Document Type

Article

Publication Date

Spring 2015

Keywords

Yishuv, Jaffa, Jerusalem, Evacuation, Djemal Pasha, Talaat Pasha, Henry Morgenthau, Chaim Weizmann, Richard Lichtheim, Aaron Aaronsohn, Hans von Wangeheim

Abstract

Jews and Armenians were both minorities in the Ottoman Empire in the early twentieth century. However, despite almost equal numbers of international reports on the atrocities committed against both groups, the reactions to those reports were remarkably different: while Germany suppressed all news about Armenian atrocities in order not to alienate Turkey, its wartime ally, it had no reservation in pressuring the Porte (the Ottoman government) to prevent the Jews from meeting the same fate as that of the Armenians. Germany was not alone in this differential treatment. The Allies and the Central Powers—two belligerent sides—as well as the United States—a neutral country at the time—joined forces and committed themselves to saving the Jews from Ottoman atrocities.

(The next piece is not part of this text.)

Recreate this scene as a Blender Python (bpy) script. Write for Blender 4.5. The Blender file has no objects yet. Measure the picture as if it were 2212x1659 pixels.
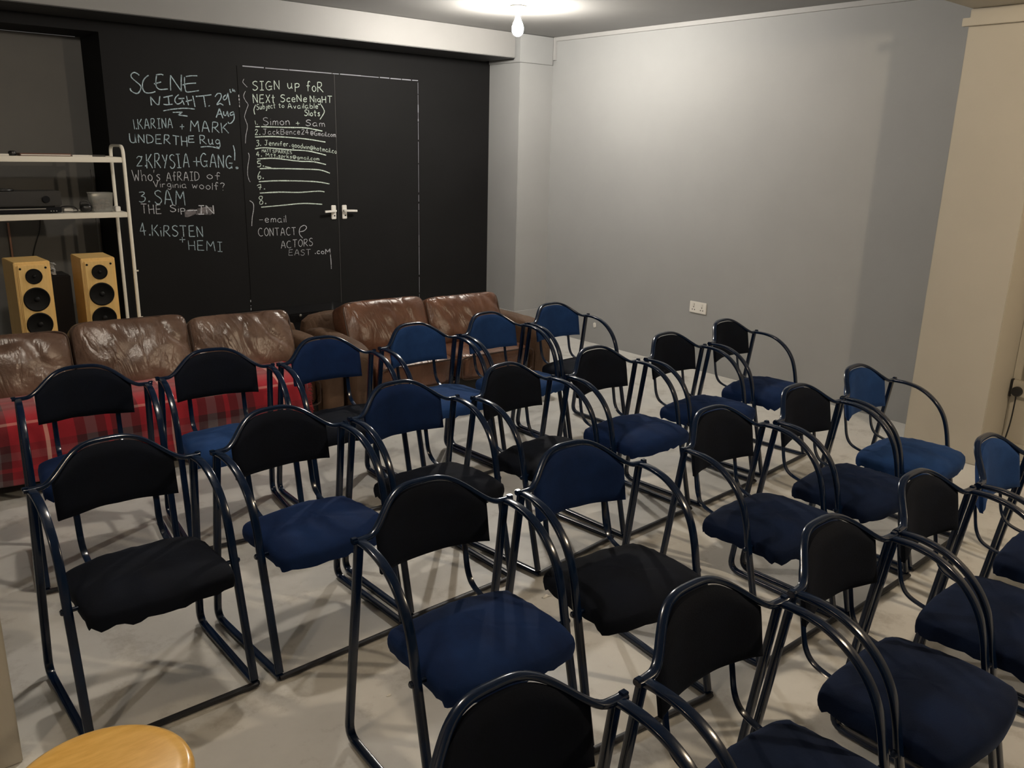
import bpy, bmesh, math, random
from mathutils import Vector, Matrix, noise

# ------------------------------------------------------------------ camera, world, exposure
SC = bpy.context.scene
COL = SC.collection
SC.view_settings.view_transform = 'Standard'
SC.view_settings.look = 'None'
SC.view_settings.exposure = 0.25
SC.view_settings.gamma = 1.0
SC.view_settings.use_curve_mapping = False

F_PX, PITCH, ROLL, YAW = 1804.335, 0.273834, 0.024135, 0.707199
cz, sz, cx, sx = math.cos(YAW), math.sin(YAW), math.cos(PITCH), math.sin(PITCH)
fwd = Vector((sz*cx, cz*cx, -sx)); rgt = Vector((cz, -sz, 0)); upv = rgt.cross(fwd)
cr, sr = math.cos(ROLL), math.sin(ROLL)
r2 = cr*rgt + sr*upv; u2 = -sr*rgt + cr*upv
cam_data = bpy.data.cameras.new('camera')
cam_data.sensor_fit = 'HORIZONTAL'; cam_data.sensor_width = 36.0
cam_data.lens = F_PX*36.0/2212.0
cam_data.clip_start = 0.02
cam = bpy.data.objects.new('camera', cam_data); COL.objects.link(cam)
M = Matrix((r2, u2, -fwd)).transposed().to_4x4(); M.translation = Vector((0, 0, 1.6))
cam.matrix_world = M
SC.camera = cam

world = bpy.data.worlds.new('world'); SC.world = world
world.use_nodes = True
bg = world.node_tree.nodes['Background']
bg.inputs[0].default_value = (1.0, 0.96, 0.92, 1)
bg.inputs[1].default_value = 0.07

BULB_POWER = 1000.0      # emission strength of the bare bulb in front of the beam
BULB4_POWER = 540.0      # a dimmer bare bulb over the left of the chairs, above the frame
BULB2_POWER = 1050.0    # a second bare bulb at the right, on the camera's side of the opening
BULB3_POWER = 300.0   # a third bare bulb at the left, on the camera's side of the opening

# ------------------------------------------------------------------ materials
MATS = {}
def principled(name, base, rough=.5, metal=0.0, **kw):
    m = bpy.data.materials.new(name); m.use_nodes = True
    b = m.node_tree.nodes['Principled BSDF']
    b.inputs['Base Color'].default_value = (*base, 1)
    b.inputs['Roughness'].default_value = rough
    b.inputs['Metallic'].default_value = metal
    for k, v in kw.items():
        b.inputs[k].default_value = v
    MATS[name] = m
    return m
def nodes(m): return m.node_tree.nodes, m.node_tree.links, m.node_tree.nodes['Principled BSDF']
def tex_noise(m, scale, detail=4, rough=.55, coord='Object', stretch=None):
    N, L, b = nodes(m)
    tc = N.new('ShaderNodeTexCoord'); mp = N.new('ShaderNodeMapping')
    if stretch: mp.inputs['Scale'].default_value = stretch
    L.new(tc.outputs[coord], mp.inputs[0])
    n = N.new('ShaderNodeTexNoise'); n.inputs['Scale'].default_value = scale
    n.inputs['Detail'].default_value = detail; n.inputs['Roughness'].default_value = rough
    L.new(mp.outputs[0], n.inputs['Vector'])
    return n
def ramp(m, src, stops):
    N, L, b = nodes(m)
    r = N.new('ShaderNodeValToRGB')
    els = r.color_ramp.elements
    while len(els) < len(stops): els.new(.5)
    for e, (p, c) in zip(els, stops):
        e.position = p; e.color = (*c, 1) if len(c) == 3 else c
    L.new(src, r.inputs[0])
    return r
def vary(m, scale, c0, c1, lo=.35, hi=.65, **kw):
    n = tex_noise(m, scale, **kw)
    r = ramp(m, n.outputs['Fac'], [(lo, c0), (hi, c1)])
    N, L, b = nodes(m); L.new(r.outputs[0], b.inputs['Base Color'])
    return n, r
def bump(m, src, strength=.2, dist=.01):
    N, L, b = nodes(m)
    bp = N.new('ShaderNodeBump'); bp.inputs['Strength'].default_value = strength; bp.inputs['Distance'].default_value = dist
    L.new(src, bp.inputs['Height']); L.new(bp.outputs[0], b.inputs['Normal'])
def paint(name, c, rough=.6, v=.06, bs=.08):
    m = principled(name, c, rough)
    a = tuple(x*(1-v) for x in c); b = tuple(min(1, x*(1+v)) for x in c)
    vary(m, 2.2, a, b, detail=6)
    n2 = tex_noise(m, 90, detail=3); bump(m, n2.outputs['Fac'], bs, .004)
    return m

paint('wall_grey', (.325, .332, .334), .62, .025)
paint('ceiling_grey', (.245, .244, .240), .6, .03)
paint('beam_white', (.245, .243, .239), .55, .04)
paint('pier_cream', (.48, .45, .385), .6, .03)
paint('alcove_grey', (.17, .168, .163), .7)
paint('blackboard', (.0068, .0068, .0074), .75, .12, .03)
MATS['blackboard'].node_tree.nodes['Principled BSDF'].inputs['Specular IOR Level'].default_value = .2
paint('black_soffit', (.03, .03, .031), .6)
paint('trim_grey', (.355, .355, .353), .5, .03)
principled('worn_edge', (.30, .31, .36), .7)
principled('worn_gap', (.055, .053, .053), .7)

m = principled('floor_paint', (.42, .41, .385), .42)
n = tex_noise(m, 1.1, detail=8, rough=.62)
n2 = tex_noise(m, 5.5, detail=6, rough=.7)
N, L, b = nodes(m)
r1 = ramp(m, n.outputs['Fac'], [(.3, (.58, .565, .53)), (.5, (.70, .69, .66)), (.72, (.77, .765, .74))])
r3 = ramp(m, n2.outputs['Fac'], [(.30, (.60, .58, .55)), (.46, (.95, .95, .95)), (.7, (1, 1, 1))])
mx = N.new('ShaderNodeMix'); mx.data_type = 'RGBA'; mx.blend_type = 'MULTIPLY'; mx.inputs[0].default_value = .8
L.new(r1.outputs[0], mx.inputs[6]); L.new(r3.outputs[0], mx.inputs[7]); L.new(mx.outputs[2], b.inputs['Base Color'])
rr = ramp(m, n2.outputs['Fac'], [(.3, (.5, .5, .5)), (.7, (.33, .33, .33))]); L.new(rr.outputs[0], b.inputs['Roughness'])
n3 = tex_noise(m, 28, detail=5); bump(m, n3.outputs['Fac'], .10, .006)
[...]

Despite broad scholarly interest in Jewish history, both the expulsion of the Russian Jews from Palestine on the eve of WWI, and the deportation of the Jews in Jaffa in late 1917 have been neglected by many historians. The limited scholarship on this topic tends to merely narrate those events without an in-depth analysis of the circumstances leading up to the crucial decisions made regarding saving the Jewish population in Palestine.

This paper attempts to broaden our understanding of this significant period in Jewish history by concentrating on the events surrounding this historical occurrence. I will argue that, by capitalizing on self-interests of the Great Powers and the Ottoman government, Jewish representatives in Constantinople and abroad were able to avert the total annihilation of their compatriots. Without their endeavors, as Isaiah Friedman puts it, “the Balfour Declaration and all that it entailed would have been completely valueless.”